How to hold a handgun, also known as grip, is the most important technique to shooting a pistol. Even if your stance is suffering, the proper grip will ensure rounds are on target. The grip I will be giving tips on is geared towards your traditional striker-fired or 1911-style pistol.



Place the web of your strong hand directly on the middle of the beavertail as seen on this Sig Sauer P320 X-Five Legion. (Photo: Ben Philippi/

If you are a righty, this is your right hand – Simple, right? Take the web of your hand and place it directly on the middle of the firearm’s beavertail. Get it as high up on the grip as possible. Wrap your fingers around the grip and make sure the trigger finger is always outside of the trigger guard unless you are actively engaging a target.

Placing your trigger finger on the frame or slide provides a good resting place between shots. The middle finger should be pressed firmly against the bottom of the trigger guard. (A popular modification is a double undercut, which allows the hand to come up higher under the trigger guard.)



As seen on this Sig Sauer P320 X-Five Legion, your support hand should cover as much surface area as possible. (Photo: Ben Philippi/ 

Now for the important part. Most people have good fundamentals with their strong hand. But once the weak hand comes into play, it is as if they are channeling their inner Ricky Bobby and exclaiming, “I don’t know what to do with my hands.” Don’t worry, I’ll walk you through it.

Marry your two hands on the pistol, making sure to create as much surface contact as possible with the firearm. This is needed to maintain control when mitigating recoil. No gaps should exist between the two hands where they meet near your wrists.
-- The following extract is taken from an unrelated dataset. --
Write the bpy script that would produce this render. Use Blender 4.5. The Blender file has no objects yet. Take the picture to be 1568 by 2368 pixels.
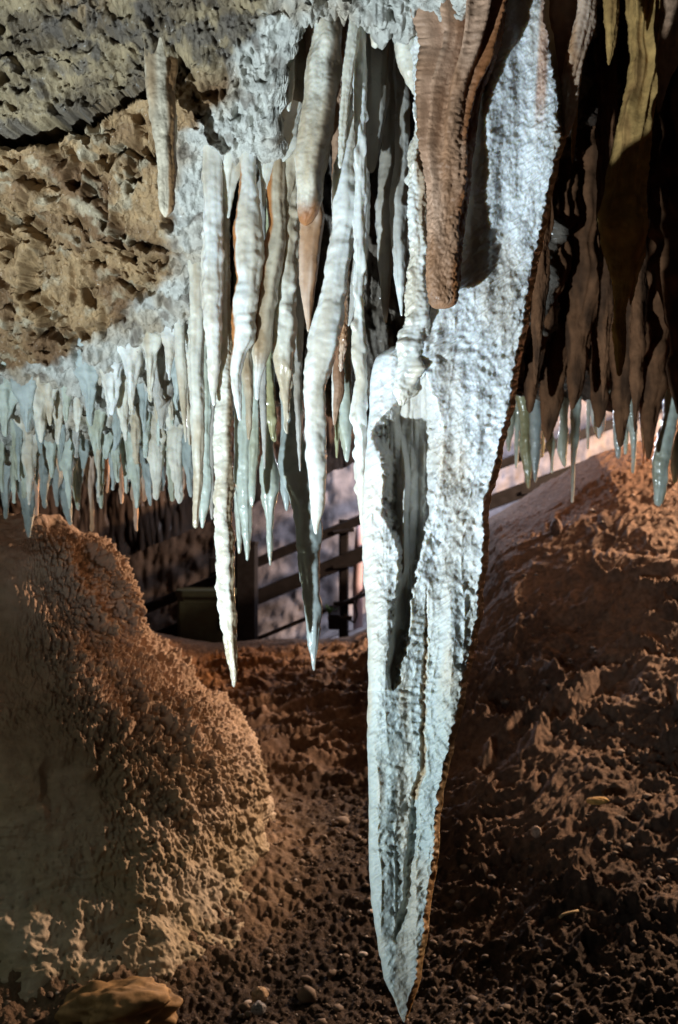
import bpy, math
import numpy as np

# ------------------------------------------------------------------ camera, world, lamps, exposure
scene = bpy.context.scene
COL = scene.collection
CZ = 1.75                                   # eye height above the nearest ground
F = 2304.0                                  # focal length in reference pixels (1568 x 2368 frame)

cam = bpy.data.cameras.new('camera')
cam.sensor_fit = 'VERTICAL'; cam.sensor_height = 36.0; cam.lens = 35.03
cam.clip_start = 0.05; cam.clip_end = 200
cam.dof.use_dof = True; cam.dof.focus_distance = 2.3; cam.dof.aperture_fstop = 4.5
camo = bpy.data.objects.new('camera', cam); COL.objects.link(camo)
camo.location = (0, 0, CZ); camo.rotation_euler = (math.radians(90), 0, 0)
scene.camera = camo

w = bpy.data.worlds.new('World'); scene.world = w; w.use_nodes = True
bg = w.node_tree.nodes['Background']
bg.inputs['Color'].default_value = (0.86, 0.70, 0.53, 1); bg.inputs['Strength'].default_value = 0.010

from mathutils import Vector
def lamp(name, kind, loc, power, color, target=None, size=0.05, angle=90, blend=0.5):
    l = bpy.data.lights.new(name, kind); l.energy = power; l.color = color; l.shadow_soft_size = size
    o = bpy.data.objects.new(name, l); COL.objects.link(o)
    o.location = (loc[0], loc[1], loc[2] + CZ)
    if kind == 'SPOT':
        l.spot_size = math.radians(angle); l.spot_blend = blend
        d = Vector(target) - Vector(loc)
        o.rotation_euler = d.to_track_quat('-Z', 'Y').to_euler()
    return o
# show-cave lamps: cold one low at the left in front, warm one low behind the right-hand slope, pale one on the walkway
lamp('cold_spot_lamp', 'SPOT', (-1.30, 0.80, -1.00), 500, (0.77, 0.91, 1.0), (0.17, 2.15, 0.84), 0.018, 110, 1.0)
lamp('cold_spill_fill', 'POINT', (-1.55, 2.6, -0.75), 3.4, (0.92, 1.0, 0.74), size=0.10)  # added unseen fill standing for the cold lamp's spill
lamp('warm_slope_lamp', 'POINT', (4.3, 7.0, 1.35), 2600, (1.0, 0.64, 0.40), size=0.06)
lamp('warm_path_lamp', 'SPOT', (0.80, 7.75, -0.28), 240, (1.0, 0.56, 0.28), (-0.35, 6.1, -1.25), 0.05, 95, 0.8)
lamp('walkway_lamp', 'POINT', (0.95, 8.75, 1.0), 210, (0.80, 0.84, 1.0), size=0.10)

scene.view_settings.view_transform = 'Standard'; scene.view_settings.look = 'None'
scene.view_settings.exposure = 0.0; scene.view_settings.gamma = 1.0
scene.view_settings.use_curve_mapping = False

# ------------------------------------------------------------------ numpy noise
def _hash(ix, iy, iz, seed):
    h = (ix.astype(np.int64) * 374761393 + iy.astype(np.int64) * 668265263 +
         iz.astype(np.int64) * 2147483647 + seed * 1274126177) & 0xFFFFFFFF
    h = ((h ^ (h >> 13)) * 1274126177) & 0xFFFFFFFF
    h = ((h ^ (h >> 16)) * 2246822519) & 0xFFFFFFFF
    return (h ^ (h >> 15)) & 0xFFFFFFFF
def _r(ix, iy, iz, seed):
    return _hash(ix, iy, iz, seed) / 4294967295.0
def vn(p, seed=0):
    """smooth value noise in -1..1 at points p (n,3)"""
    i = np.floor(p); f = p - i; i = i.astype(np.int64)
    u = f * f * f * (f * (f * 6 - 15) + 10)
    out = 0
    for dx in (0, 1):
        wx = u[:, 0] if dx else 1 - u[:, 0]
        for dy in (0, 1):
            wy = u[:, 1] if dy else 1 - u[:, 1]
            for dz in (0, 1):
                wz = u[:, 2] if dz else 1 - u[:, 2]
                out = out + wx * wy * wz * _r(i[:, 0] + dx, i[:, 1] + dy, i[:, 2] + dz, seed)
    return out * 2 - 1
def fbm(p, seed=0, octv=4, gain=0.5):
    a = 1.0; s = 0; t = 0
    q = np.array(p, float)
    for k in range(octv):
        s = s + a * vn(q + 17.3 * k, seed + k); t += a; a *= gain; q = q * 2.03
    return s / t
def ridged(p, seed=0, octv=4):
    a = 1.0; s = 0; t = 0
    q = np.array(p, float)
    for k in range(octv):
        s = s + a * (1 - 2 * np.abs(vn(q + 9.1 * k, seed + k))); t += a; a *= 0.5; q = q * 2.07
    return s / t
def worley2(p, seed=0):
    """distance to the nearest and second feature point, p (n,2)"""
    i = np.floor(p).astype(np.int64); z = np.zeros(len(p), np.int64)
    f1 = np.full(len(p), 9.0); f2 = np.full(len(p), 9.0)
    for dx in (-1, 0, 1):
        for dy in (-1, 0, 1):
            cx = i[:, 0] + dx; cy = i[:, 1] + dy
            d = np.hypot(cx + _r(cx, cy, z, seed) - p[:, 0], cy + _r(cx, cy, z + 1, seed) - p[:, 1])
            m = d < f1
            f2 = np.where(m, f1, np.minimum(f2, d)); f1 = np.where(m, d, f1)
    return f1, f2
def sst(a, b, x):
    t = np.clip((x - a) / (b - a), 0, 1); return t * t * (3 - 2 * t)
def interp(x, tab):
    t = np.array(tab, float); return np.interp(x, t[:, 0], t[:, 1])
def smooth_interp(x, xs, ys):
    """monotone cubic through the points"""
    xs = np.asarray(xs, float); ys = np.asarray(ys, float)
    h = np.diff(xs); d = np.diff(ys) / h
    m = np.zeros(len(xs)); m[0] = d[0]; m[-1] = d[-1]
    for k in range(1, len(xs) - 1):
        if d[k - 1] * d[k] > 0:
            w1 = 2 * h[k] + h[k - 1]; w2 = h[k] + 2 * h[k - 1]
            m[k] = (w1 + w2) / (w1 / d[k - 1] + w2 / d[k])
    x = np.clip(x, xs[0], xs[-1]); i = np.clip(np.searchsorted(xs, x) - 1, 0, len(h) - 1)
    t = (x - xs[i]) / h[i]
    return ((1 + 2 * t) * (1 - t) ** 2 * ys[i] + t * (1 - t) ** 2 * h[i] * m[i] +
            t * t * (3 - 2 * t) * ys[i + 1] + t * t * (t - 1) * h[i] * m[i + 1])

# ------------------------------------------------------------------ mesh helpers
def link_mesh(name, v, faces, mat, col=None, smooth=True, loc=(0, 0, 0), parent=None):
    me = bpy.data.meshes.new(name)
    v = np.asarray(v, np.float32)
    if isinstance(faces, np.ndarray):
        k = faces.shape[1]; n = len(faces)
        me.vertices.add(len(v)); me.vertices.foreach_set('co', v.ravel())
        me.loops.add(n * k); me.loops.foreach_set('vertex_index', faces.astype(np.int32).ravel())
        me.polygons.add(n)
        me.polygons.foreach_set('loop_start', np.arange(0, n * k, k, dtype=np.int32))
        me.polygons.foreach_set('loop_total', np.full(n, k, np.int32))
        me.update(calc_edges=True); me.validate()
    else:
        me.from_pydata(v.tolist(), [], faces)
    if smooth:
        me.polygons.foreach_set('use_smooth', np.ones(len(me.polygons), bool))
    if col is not None:
        a = me.color_attributes.new('Col', 'FLOAT_COLOR', 'POINT')
        c = np.ones((len(v), 4), np.float32); c[:, :3] = np.clip(col, 0.005, 0.95)
        a.data.foreach_set('color', c.ravel())
    me.materials.append(mat); me.update()
    o = bpy.data.objects.new(name, me); COL.objects.link(o)
    o.location = loc
    if parent: o.parent = parent
    return o
def grid_faces(nr, nc, wrap=False):
    r = np.arange(nr - 1)[:, None]; m = nc if wrap else nc - 1
    c = np.arange(m)[None, :]; c2 = (c + 1) % nc
    a = r * nc + c; b = r * nc + c2; d = (r + 1) * nc + c2; e = (r + 1) * nc + c
    return np.stack([a, b, d, e], -1).reshape(-1, 4)
def grid_normals(P):
    du = np.gradient(P, axis=1); dv = np.gradient(P, axis=0)
    n = np.cross(du, dv); n /= np.linalg.norm(n, axis=2, keepdims=True) + 1e-12
    return n
def at(px, py, d):
    return np.array([(px - 784) / F * d, d, (1184 - py) / F * d + CZ])
def tag(o, label, cat, group=None, kind=None):
    if label: o['label'] = label
    if cat: o['category'] = cat
    if group: o['group'] = group
    if kind: o['kind'] = kind
    return o
def mix(a, b, t):
    t = np.asarray(t)[..., None]; return np.asarray(a) * (1 - t) + np.asarray(b) * t

# ------------------------------------------------------------------ materials
def mat(name, rough=0.6, sss=0.0, bump=0.3, bscale=120, bdist=0.004, spec=0.5, col=None, coat=0.0, vary=0.25, metal=0, rvar=0.0):
    m = bpy.data.materials.new(name); m.use_nodes = True
    nt = m.node_tree; N = nt.nodes; L = nt.links
    b = N['Principled BSDF']
    tc = N.new('ShaderNodeTexCoord')
    no = N.new('ShaderNodeTexNoise'); no.inputs['Scale'].default_value = bscale; no.inputs['Detail'].default_value = 6
    no.inputs['Roughness'].default_value = 0.65
    L.new(tc.outputs['Object'], no.inputs['Vector'])
    n2 = N.new('ShaderNodeTexNoise'); n2.inputs['Scale'].default_value = bscale * 0.22; n2.inputs['Detail'].default_value = 5
    L.new(tc.outputs['Object'], n2.inputs['Vector'])
    if col is None:
        at_ = N.new('ShaderNodeAttribute'); at_.attribute_name = 'Col'; src = at_.outputs['Color']
    else:
        rgb = N.new('ShaderNodeRGB'); rgb.outputs[0].default_value = (*col, 1); src = rgb.outputs[0]
    mr = N.new('ShaderNodeMapRange'); mr.inputs['From Min'].default_value = 0.3; mr.inputs['From Max'].default_value = 0.7
    mr.inputs['To Min'].default_value = 1 - vary; mr.inputs['To Max'].default_value = 1 + vary * 0.6
    L.new(n2.outputs['Fac'], mr.inputs['Value'])
    mu = N.new('ShaderNodeVectorMath'); mu.operation = 'SCALE'
    L.new(src, mu.inputs[0]); L.new(mr.outputs[0], mu.inputs['Scale'])
    L.new(mu.outputs[0], b.inputs['Base Color'])
    bu = N.new('ShaderNodeBump'); bu.inputs['Strength'].default_value = bump; bu.inputs['Distance'].default_value = bdist
    L.new(no.outputs['Fac'], bu.inputs['Height']); L.new(bu.outputs[0], b.inputs['Normal'])
    b.inputs['Roughness'].default_value = rough; b.inputs['Specular IOR Level'].default_value = spec
    if rvar:
        r2 = N.new('ShaderNodeMapRange'); r2.inputs['From Min'].default_value = 0.35; r2.inputs['From Max'].default_value = 0.65
        r2.inputs['To Min'].default_value = rough - rvar; r2.inputs['To Max'].default_value = rough + rvar
        L.new(n2.outputs['Fac'], r2.inputs['Value']); L.new(r2.outputs[0], b.inputs['Roughness'])
    b.inputs['Metallic'].default_value = metal
    if coat:
        b.inputs['Coat Weight'].default_value = coat; b.inputs['Coat Roughness'].default_value = 0.12
    if sss:
        b.inputs['Subsurface Weight'].default_value = sss
        b.inputs['Subsurface Radius'].default_value = (1.0, 0.72, 0.42); b.inputs['Subsurface Scale'].default_value = 0.022
    return m
M_CALC = mat('wet_calcite', 0.36, sss=0.4, bump=0.25, bscale=120, bdist=0.003, spec=0.5, coat=0.6, vary=0.12, rvar=0.12)
M_FRINGE = mat('dull_calcite', 0.62, sss=0.4, bump=0.5, bscale=140, bdist=0.004, spec=0.35, coat=0.0, vary=0.2, rvar=0.12)
M_CRUST = mat('calcite_crust', 0.55, sss=0.6, bump=0.3, bscale=260, bdist=0.003, spec=0.4, vary=0.10)
M_STAIN = mat('brown_stained_calcite', 0.55, bump=0.5, bscale=180, bdist=0.004, spec=0.4, coat=0.05, vary=0.3, rvar=0.15)
M_DARK = mat('shade_dulled_rock', 0.85, bump=0.5, bscale=120, bdist=0.004, spec=0.15, vary=0.35)  # dull surface so the shaded columns stay dark
M_ROCK = mat('ceiling_rock', 0.55, bump=0.9, bscale=130, bdist=0.008, spec=0.4, coat=0.08, vary=0.28, rvar=0.15)
M_GROUND = mat('cave_ground', 0.85, bump=1.0, bscale=150, bdist=0.016, spec=0.2, vary=0.4)
M_MOUND = mat('mound_flowstone', 0.8, bump=0.6, bscale=110, bdist=0.006, spec=0.3, vary=0.2)
M_PEBBLE = mat('pebble_stone', 0.75, bump=0.5, bscale=140, bdist=0.003, spec=0.3, vary=0.3)
M_STEEL = mat('painted_steel', 0.75, bump=0.15, bscale=90, bdist=0.002, spec=0.12, col=(0.014, 0.014, 0.017), vary=0.35)
M_BOX = mat('green_painted_metal', 0.55, bump=0.15, bscale=70, bdist=0.002, col=(0.020, 0.032, 0.022), vary=0.35)
M_CONC = mat('walkway_concrete', 0.85, bump=0.6, bscale=40, bdist=0.01, spec=0.3, vary=0.35)
M_TWIG = mat('dry_wood', 0.8, bump=0.4, bscale=200, bdist=0.001, col=(0.42, 0.33, 0.17), vary=0.3)
M_LEAF = mat('lampflora_leaf', 0.6, bump=0.2, bscale=200, bdist=0.001, col=(0.06, 0.16, 0.04), vary=0.3)
M_CABLE = mat('black_rubber', 0.6, bump=0.1, bscale=200, bdist=0.001, col=(0.02, 0.02, 0.022), vary=0.2)
M_PIPE = mat('pink_plastic_pipe', 0.5, bump=0.1, bscale=60, bdist=0.001, col=(0.50, 0.38, 0.40), vary=0.2)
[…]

Think logically about it. If there is a gap to start, the force of shooting will increase the gap while firing the gun. This will start breaking your grip. If you want to visualize it more, hold your hands out in front of you (yes, right now) and put both palms together at the base. Notice how the curve of the hand between the thumb and outer muscles creates a gap. Rotate the support hand forward. The gap disappears.
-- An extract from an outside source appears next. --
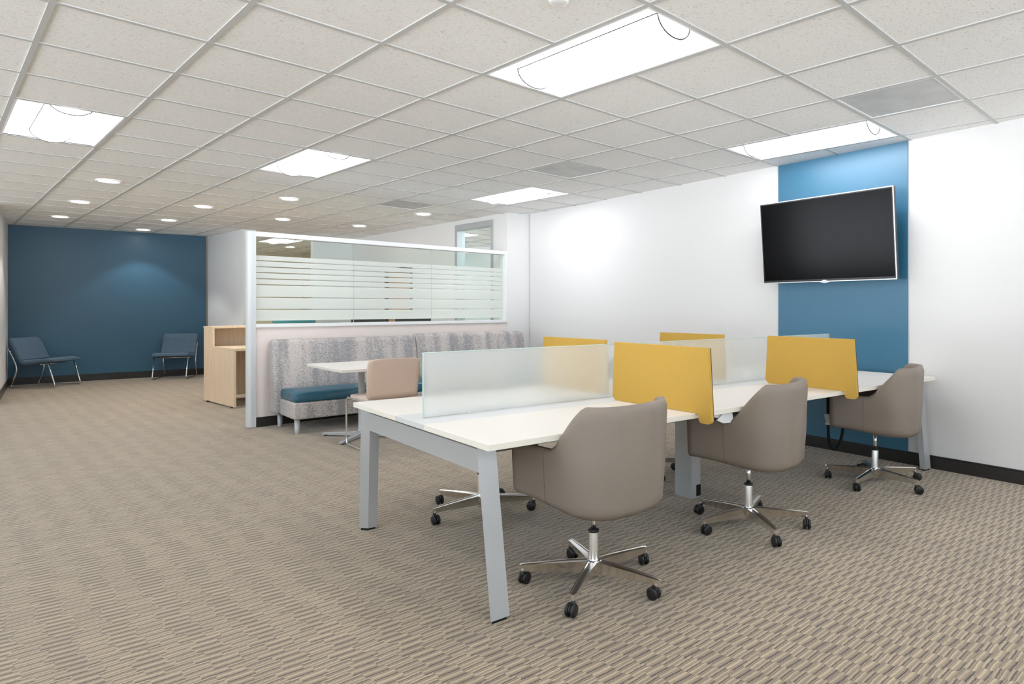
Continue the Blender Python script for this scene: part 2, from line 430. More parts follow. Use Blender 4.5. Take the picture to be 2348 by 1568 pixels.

With the support hand rotated forward, line up both thumbs on the side of the slide. This is very similar to a golfing grip. Be careful not to cross the thumbs when they are on the slide. Just stack one on top of the other.



Your support hand should provide much of the pressure as seen on this Sig Sauer P320 X-Five Legion. (Photo: Ben Philippi/

How much pressure you should apply to each hand while gripping a pistol will vary for many people. There is an array of thoughts down this rabbit hole. Find what works for you. Go to the range and practice, practice, practice. That is how you will figure out what allows you to control the recoil without yanking the trigger.

Some people will say you should have 60% pressure from the support hand and 40% from the strong hand. Others will say 80/20. Personally, I focus almost all my pressure on the support hand. The strong hand will naturally pick up and apply pressure.

The reason the support hand should always have more pressure is to avoid over tensing the strong hand. This increases the chances you will yank the trigger. This will impact your accuracy. A tight strong hand also prevents the finger from moving freely when trying to shoot quickly.



Limp wristing a handgun is no bueno. (Photo: Ben Philippi/

Loose grip – Many beginners have a loose grip. It might be because they are gun-shy or lack hand strength. But you need to tighten up that grip. A loose grip will cause the firearm to have excessive muzzle flip and felt recoil.

Try to avoid the classic "teacup" grip. (Photo: Ben Philippi/

Teacup and saucer – This grip is popular in FBI movies and action flicks, but the teacup and saucer grip is not good for real life. This happens when the support hand rests far down on the strong hand or even cups it from below. Think about it. The majority of support and the ability to manage recoil is being taken away by almost completely removing the support hand from the gun. This grip can be effective when shooting revolvers, but that is an entirely different platform.

Crossing your fingers on a semi-auto handgun can be dangerous. (Photo: Ben Philippi/

Crossing of thumbs – In an effort to bring both hands together for a strong grip, it can be human nature to cross your thumbs on the back of the beavertail. This is dangerous. The slide of a pistol moves just over the beavertail with a lot of force. Crossing your thumbs will surely result in blood and lost skin. For a revolver, this is a common technique. But it is a no-go situation for semi-auto pistols with moving slides.



A proper handgun grip will greatly increase your accuracy. (Photo: Ben Philippi/

It takes time to change something as fundamental as your grip. You might need to make adjustments to get that grip just right depending on your hand size and firearm type. A great drill is to simply draw your firearm over and over. Find what grip brings the sights up correctly each time. As a side note, grip angles differ. A Glock is different from a Sig Sauer, so practice on one platform until you get it right.

Continue to pay attention to your grip. Understand when you start shooting and get distracted by thinking about your stance, the target, or what you want to eat for dinner. Your grip might suffer as old habits creep back in. Just acknowledge what has happened, re-establish that grip, and get back on track. Take the time to practice and learn what works best for you.